Perhaps I didn’t explain my thoughts/feelings perfectly but I understand a lot of them are disappointing and very unbecoming. My wife has been dedicated to me for our entire relationship and deserves better. But giving her better requires me to make changes I’m not sure I have the capacity to make.

I definitely got married young and I have a very restless personality, always thinking there is something better I should be seeking. I struggle to understand the feeling of contentment. I’m aware that is entitles and bullshit of me but I can’t find it. I have built a business that people rave about and frequently proclaim I must be so proud of yet I don’t feel it. I have a son who I genuinely adore and yet I hear people talk about their feelings for their children and I find myself coming up short.

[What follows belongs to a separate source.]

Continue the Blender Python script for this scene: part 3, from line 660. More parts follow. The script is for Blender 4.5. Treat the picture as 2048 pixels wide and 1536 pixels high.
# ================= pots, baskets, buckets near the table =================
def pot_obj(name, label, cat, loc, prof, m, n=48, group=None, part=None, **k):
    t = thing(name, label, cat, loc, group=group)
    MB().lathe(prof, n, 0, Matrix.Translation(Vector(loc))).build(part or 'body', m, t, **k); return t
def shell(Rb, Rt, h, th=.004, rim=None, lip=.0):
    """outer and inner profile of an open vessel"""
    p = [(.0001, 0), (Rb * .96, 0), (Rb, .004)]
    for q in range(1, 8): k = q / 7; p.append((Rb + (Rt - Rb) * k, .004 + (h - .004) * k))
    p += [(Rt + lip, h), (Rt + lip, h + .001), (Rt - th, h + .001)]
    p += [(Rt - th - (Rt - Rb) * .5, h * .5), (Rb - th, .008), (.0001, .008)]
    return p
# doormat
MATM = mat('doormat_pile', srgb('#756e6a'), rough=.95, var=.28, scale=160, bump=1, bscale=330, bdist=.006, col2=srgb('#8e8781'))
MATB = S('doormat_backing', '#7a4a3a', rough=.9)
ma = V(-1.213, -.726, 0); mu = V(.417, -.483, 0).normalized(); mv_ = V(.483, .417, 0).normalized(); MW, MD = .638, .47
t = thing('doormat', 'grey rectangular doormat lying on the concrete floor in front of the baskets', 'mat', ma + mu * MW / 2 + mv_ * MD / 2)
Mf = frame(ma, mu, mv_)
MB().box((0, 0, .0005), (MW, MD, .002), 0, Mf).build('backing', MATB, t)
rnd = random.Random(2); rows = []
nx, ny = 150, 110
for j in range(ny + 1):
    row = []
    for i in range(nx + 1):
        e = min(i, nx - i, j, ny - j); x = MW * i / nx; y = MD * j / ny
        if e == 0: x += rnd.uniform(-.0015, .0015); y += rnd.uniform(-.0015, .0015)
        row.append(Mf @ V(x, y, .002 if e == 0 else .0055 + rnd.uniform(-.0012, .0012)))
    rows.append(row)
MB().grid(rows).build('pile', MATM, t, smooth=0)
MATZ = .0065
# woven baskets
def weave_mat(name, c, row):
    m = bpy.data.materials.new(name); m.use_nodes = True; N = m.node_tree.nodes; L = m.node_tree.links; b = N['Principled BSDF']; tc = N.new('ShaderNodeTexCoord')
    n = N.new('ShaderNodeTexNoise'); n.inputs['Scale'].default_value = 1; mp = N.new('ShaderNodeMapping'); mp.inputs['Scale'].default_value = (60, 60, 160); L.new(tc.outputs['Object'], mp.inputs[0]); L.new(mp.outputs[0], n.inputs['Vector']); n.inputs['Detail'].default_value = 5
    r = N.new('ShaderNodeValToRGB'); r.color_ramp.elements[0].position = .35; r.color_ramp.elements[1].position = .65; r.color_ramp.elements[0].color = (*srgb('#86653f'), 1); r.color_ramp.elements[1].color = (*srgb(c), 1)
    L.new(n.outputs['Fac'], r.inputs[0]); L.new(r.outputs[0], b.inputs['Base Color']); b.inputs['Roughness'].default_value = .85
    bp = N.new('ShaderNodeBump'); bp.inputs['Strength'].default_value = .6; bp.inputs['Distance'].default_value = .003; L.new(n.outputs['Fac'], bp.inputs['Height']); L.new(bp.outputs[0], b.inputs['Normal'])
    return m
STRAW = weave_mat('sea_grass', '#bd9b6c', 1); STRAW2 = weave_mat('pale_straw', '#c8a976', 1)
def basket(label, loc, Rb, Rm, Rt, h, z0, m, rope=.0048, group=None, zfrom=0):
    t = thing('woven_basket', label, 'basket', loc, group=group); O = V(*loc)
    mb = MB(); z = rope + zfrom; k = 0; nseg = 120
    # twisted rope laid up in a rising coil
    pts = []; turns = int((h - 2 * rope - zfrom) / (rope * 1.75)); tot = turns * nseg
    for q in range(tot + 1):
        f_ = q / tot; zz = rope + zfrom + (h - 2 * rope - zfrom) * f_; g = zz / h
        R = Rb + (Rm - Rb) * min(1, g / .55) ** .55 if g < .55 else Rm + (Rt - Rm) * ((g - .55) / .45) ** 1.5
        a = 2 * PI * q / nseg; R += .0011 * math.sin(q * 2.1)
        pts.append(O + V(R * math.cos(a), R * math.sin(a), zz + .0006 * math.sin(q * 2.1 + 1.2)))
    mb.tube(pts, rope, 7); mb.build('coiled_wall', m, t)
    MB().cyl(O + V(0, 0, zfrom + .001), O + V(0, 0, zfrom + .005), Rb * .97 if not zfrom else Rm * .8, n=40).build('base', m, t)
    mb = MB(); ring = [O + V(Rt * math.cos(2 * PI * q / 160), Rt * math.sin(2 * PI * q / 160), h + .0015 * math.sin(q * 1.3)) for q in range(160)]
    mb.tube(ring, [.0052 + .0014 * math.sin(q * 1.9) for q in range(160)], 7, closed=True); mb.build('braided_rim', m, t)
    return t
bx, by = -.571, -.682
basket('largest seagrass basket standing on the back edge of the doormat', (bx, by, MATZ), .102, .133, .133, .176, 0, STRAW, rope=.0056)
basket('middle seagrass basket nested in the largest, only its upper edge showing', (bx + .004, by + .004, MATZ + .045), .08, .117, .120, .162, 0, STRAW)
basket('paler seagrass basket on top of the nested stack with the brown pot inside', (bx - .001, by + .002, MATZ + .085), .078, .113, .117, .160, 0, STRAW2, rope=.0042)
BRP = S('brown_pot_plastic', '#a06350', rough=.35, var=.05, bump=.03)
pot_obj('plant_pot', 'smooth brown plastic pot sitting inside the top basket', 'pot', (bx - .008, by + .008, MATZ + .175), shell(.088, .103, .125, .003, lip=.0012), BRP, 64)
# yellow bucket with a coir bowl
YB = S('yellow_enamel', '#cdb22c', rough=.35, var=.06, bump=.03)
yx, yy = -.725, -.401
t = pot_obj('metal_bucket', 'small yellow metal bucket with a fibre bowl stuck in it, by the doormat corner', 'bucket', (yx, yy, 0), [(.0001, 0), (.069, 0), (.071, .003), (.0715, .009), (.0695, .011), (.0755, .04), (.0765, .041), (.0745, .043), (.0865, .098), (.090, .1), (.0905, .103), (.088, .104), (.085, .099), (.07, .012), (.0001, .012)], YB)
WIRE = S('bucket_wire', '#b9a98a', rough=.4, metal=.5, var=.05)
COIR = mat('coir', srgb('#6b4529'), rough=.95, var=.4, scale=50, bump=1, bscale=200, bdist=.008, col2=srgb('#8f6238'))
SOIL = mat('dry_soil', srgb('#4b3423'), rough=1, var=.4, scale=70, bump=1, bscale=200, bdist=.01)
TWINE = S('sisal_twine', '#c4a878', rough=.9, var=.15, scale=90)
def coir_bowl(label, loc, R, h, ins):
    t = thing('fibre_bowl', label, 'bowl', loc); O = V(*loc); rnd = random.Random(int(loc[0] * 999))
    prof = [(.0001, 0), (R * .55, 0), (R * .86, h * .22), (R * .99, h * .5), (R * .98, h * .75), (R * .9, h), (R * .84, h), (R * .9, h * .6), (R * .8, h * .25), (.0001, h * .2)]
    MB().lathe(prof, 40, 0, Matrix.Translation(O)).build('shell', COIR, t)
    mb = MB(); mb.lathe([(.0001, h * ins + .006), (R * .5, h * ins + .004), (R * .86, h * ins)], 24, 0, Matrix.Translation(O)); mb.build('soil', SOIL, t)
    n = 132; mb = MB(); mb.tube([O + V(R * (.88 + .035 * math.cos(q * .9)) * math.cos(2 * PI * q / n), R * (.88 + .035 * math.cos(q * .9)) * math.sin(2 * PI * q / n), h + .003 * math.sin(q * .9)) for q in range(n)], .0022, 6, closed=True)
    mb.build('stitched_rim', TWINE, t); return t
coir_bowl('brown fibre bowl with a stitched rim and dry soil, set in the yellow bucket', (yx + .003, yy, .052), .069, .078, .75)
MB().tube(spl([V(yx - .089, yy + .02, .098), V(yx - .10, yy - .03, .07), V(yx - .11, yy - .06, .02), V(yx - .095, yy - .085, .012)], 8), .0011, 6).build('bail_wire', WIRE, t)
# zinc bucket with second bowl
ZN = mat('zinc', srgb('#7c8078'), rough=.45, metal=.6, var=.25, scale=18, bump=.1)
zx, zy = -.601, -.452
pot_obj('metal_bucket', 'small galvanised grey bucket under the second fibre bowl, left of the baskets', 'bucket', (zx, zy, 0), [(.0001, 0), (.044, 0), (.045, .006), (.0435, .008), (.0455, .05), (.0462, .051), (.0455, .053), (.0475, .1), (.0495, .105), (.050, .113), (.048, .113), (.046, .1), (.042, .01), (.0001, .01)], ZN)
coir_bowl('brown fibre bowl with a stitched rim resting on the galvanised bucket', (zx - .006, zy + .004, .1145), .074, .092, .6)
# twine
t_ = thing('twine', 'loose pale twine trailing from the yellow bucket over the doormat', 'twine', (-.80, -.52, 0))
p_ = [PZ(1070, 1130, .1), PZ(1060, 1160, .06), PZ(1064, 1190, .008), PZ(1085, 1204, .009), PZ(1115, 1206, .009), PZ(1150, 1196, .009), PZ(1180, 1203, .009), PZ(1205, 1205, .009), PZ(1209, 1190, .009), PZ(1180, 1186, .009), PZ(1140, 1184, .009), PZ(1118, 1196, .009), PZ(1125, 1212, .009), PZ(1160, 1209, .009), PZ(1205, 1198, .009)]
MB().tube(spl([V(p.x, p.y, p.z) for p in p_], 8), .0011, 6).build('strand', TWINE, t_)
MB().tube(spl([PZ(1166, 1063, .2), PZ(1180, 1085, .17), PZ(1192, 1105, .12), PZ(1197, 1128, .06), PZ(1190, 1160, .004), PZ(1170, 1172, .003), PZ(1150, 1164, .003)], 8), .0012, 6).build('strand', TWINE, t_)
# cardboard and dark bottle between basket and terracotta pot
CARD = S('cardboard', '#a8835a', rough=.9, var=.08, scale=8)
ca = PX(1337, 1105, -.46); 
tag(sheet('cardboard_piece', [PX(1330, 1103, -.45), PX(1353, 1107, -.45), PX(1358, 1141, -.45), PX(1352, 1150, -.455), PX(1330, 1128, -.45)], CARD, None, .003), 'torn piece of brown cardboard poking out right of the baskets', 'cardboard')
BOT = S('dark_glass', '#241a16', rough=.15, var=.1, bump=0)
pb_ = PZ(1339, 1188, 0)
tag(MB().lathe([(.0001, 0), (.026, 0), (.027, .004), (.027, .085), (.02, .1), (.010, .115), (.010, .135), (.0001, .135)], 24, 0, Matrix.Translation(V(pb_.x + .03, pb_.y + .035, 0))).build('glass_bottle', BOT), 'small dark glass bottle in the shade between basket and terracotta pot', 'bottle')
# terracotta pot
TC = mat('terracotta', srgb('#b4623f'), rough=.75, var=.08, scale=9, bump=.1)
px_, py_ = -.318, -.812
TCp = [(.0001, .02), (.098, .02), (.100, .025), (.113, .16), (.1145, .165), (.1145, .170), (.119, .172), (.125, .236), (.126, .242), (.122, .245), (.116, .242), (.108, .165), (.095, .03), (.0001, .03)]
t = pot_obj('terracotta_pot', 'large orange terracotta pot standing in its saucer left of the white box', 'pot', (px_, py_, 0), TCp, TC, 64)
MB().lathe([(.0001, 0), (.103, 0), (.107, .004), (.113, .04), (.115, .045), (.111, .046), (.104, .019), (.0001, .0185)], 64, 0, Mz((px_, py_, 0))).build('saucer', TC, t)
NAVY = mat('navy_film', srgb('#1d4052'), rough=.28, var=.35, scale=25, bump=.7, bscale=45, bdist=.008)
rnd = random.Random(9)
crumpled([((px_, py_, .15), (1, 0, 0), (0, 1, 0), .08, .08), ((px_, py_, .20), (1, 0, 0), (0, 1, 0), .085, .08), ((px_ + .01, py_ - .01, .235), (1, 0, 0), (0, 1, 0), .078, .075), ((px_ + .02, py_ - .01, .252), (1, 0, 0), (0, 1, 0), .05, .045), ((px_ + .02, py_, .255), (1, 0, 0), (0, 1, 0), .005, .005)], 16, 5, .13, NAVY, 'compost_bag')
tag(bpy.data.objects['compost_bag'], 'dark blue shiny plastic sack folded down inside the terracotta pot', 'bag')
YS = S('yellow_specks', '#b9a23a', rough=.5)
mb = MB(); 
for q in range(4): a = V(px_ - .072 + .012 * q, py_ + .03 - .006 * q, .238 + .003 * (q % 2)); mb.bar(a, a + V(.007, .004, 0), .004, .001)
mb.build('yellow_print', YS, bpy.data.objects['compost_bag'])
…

The part time Dad part stems from the fact I see my son in very definite moments right now. I have him all day on a Friday, Wednesday mornings and all sundays. The rest of the time I am at work as I finish so late each night. I feel I would be passionate about maintaining these times but I guess means I feel like a part time Dad now. My wife is a natural mother and a fantastic one at that so I have always felt slightly unneccesary

I believe I have a ‘tick the box’ personality. Always thinking the next box is what needs to be done. Get married. Get a house. Have a child. Create a business.

The concept that I have no idea what I’m feeling and what is motivating my actions is what worries me the most as I have no idea which is for the best of everyone. For me it goes without saying that my son is the priority and I fear if I carry on this path I will become a dark cloud over our household. That is why I am making contact with local counsellors to discuss everything and start the process of hopefully figuring out what the fuck I’m doing and why.
What you should do depends on what kind of person you are. If you are actually a good person, blowing up your family over this will probably be the biggest regret of your life.

If you are a piece of shit though, you should blow that shit up and just try to fuck as many gym thots as you can. You'll be much happier.